Stephen Smith could be described as a brave man — indeed even a hero — in the real sense of the words rather than the debased usage much of the media and many militaristic politicos have adopted.
Approaching that time of the year when the words heroism, selflessness, sacrifice, courage sometimes get used in apposite contexts — rather than in reports on the weekend’s sporting events — we have a Defence Minister who might just challenge some of the assumptions that have been left unchallenged as a result of PR and fear.
Every Defence Minister, and most Treasurers, knows that Defence is a mess. We buy expensive toys that we won’t use even if they did work.
We neglect equipment for the sorts of operations we do get involved in and we get surprised that people we train to kill other people sometimes behave in anti-social ways.
Trying to deal with that reality confronts a very successful form of framing and a network of individuals and interest groups who can be trotted out to support the status quo.
Many societies were very ambivalent about standing armies. The United Kingdom was probably the most famous example of this. Many societies have also celebrated militarism — the Germans and the US being the most famous examples.
These celebrations were always counter-balanced by the ambivalence of the first case and the actual experiences of people who served in wars. Except in Germany in 1919 there weren’t that many people who had been through World War One who were that keen on getting involved in another. Ditto World War Two.
Now, for more than 60 years, most of the population of Europe and Australia have never experienced combat — other than vicariously. This is still the case even in the US despite the fact that they have been at war almost constantly since the Revolution and even more frequently in the decades since the last world war.
This absence of widespread participation in military violence makes it easier to idealise military life and frame national defence around a narrative that doesn’t allow for any counter-narrative. This framing also locks into the fear, which is manufactured over the decades — in Australia’s case starting with fear of the French, the Russians, non-white people, the yellow peril, the red peril (Russians again even if under a different form of government), boat people and terrorists.

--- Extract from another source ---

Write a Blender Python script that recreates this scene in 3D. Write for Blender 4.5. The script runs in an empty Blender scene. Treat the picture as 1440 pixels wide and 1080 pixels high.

In fact no one, other than the British, have ever been that serious about invading Australia. I should say here (before the Crikey army leaps in) that the doubtful nature of the threat of Japanese invasion was irrelevant compared to the other compelling reasons for prosecuting that war.
Australia Remembers, the Anzac Spirit campaigns, the recent ritual attendance of PMs and Opposition Leaders at military funerals, the constant re-iteration of themes that accentuate fear all create a climate in which defenders of defence can metaphorically get away with murder.
That’s why we can seriously consider spending $36 billion on Australian-made submarines when we can’t crew the ones we’ve got and when we could buy off-the-dry dock versions from the Germans, which would be cheaper and better. We could wipe out much of the deficit with one rational decision — scrap the subs — but that’s one three-word slogan you won’t hear Tony Abbott mouthing around the country.
This framing in a climate of fear is made easier by platoons of pontificating military pundits (this is in honour of their tendency to rely on alliteration in between passing the port) — some representing the defence industry, some representing interests such as the Australian Defence Association and the RSL, and some plain old reporters who want to be seen as strategic experts able to opine on what are the best tanks and tactics for any given situation.
With some notable exceptions — Brian Toohey at the AFR in particular — their voices drown out opposition.
The campaign has been so successful that people who raise dissent have been effectively delegitimised. It is much easier to get a headline on “welfare fraud” than it is to argue for an end to defence waste and a hard-headed assessment of what our defence needs are.
This is the massed force ready to attack Stephen Smith. There will be leaks, opinion pieces, attempts to traduce him as foolish or unpatriotic deployed as tactics. The outrageously biased and misleading attacks by Alan Jones on the government about the courts martial system is an example of how bad it can get. He may be harder to undermine than his hapless and foolish predecessor, Fitzgibbon, but the attempt will still be made.
Most former defence ministers, except perhaps Kim Beazley, will be on his side although you can bet that none of his Liberal predecessors will come to his aid.
There are also many professional and honourable men and women in the military, or with a military background, who will support him.
But the framing is so strong, the PR campaign and the media coverage of the issues so predictable, that you would have to be brave or heroic to take it on.
*Ritual declaration of interest: the author is a former (very junior) artillery officer who served in Vietnam in the American War as the Vietnamese so accurately describe it.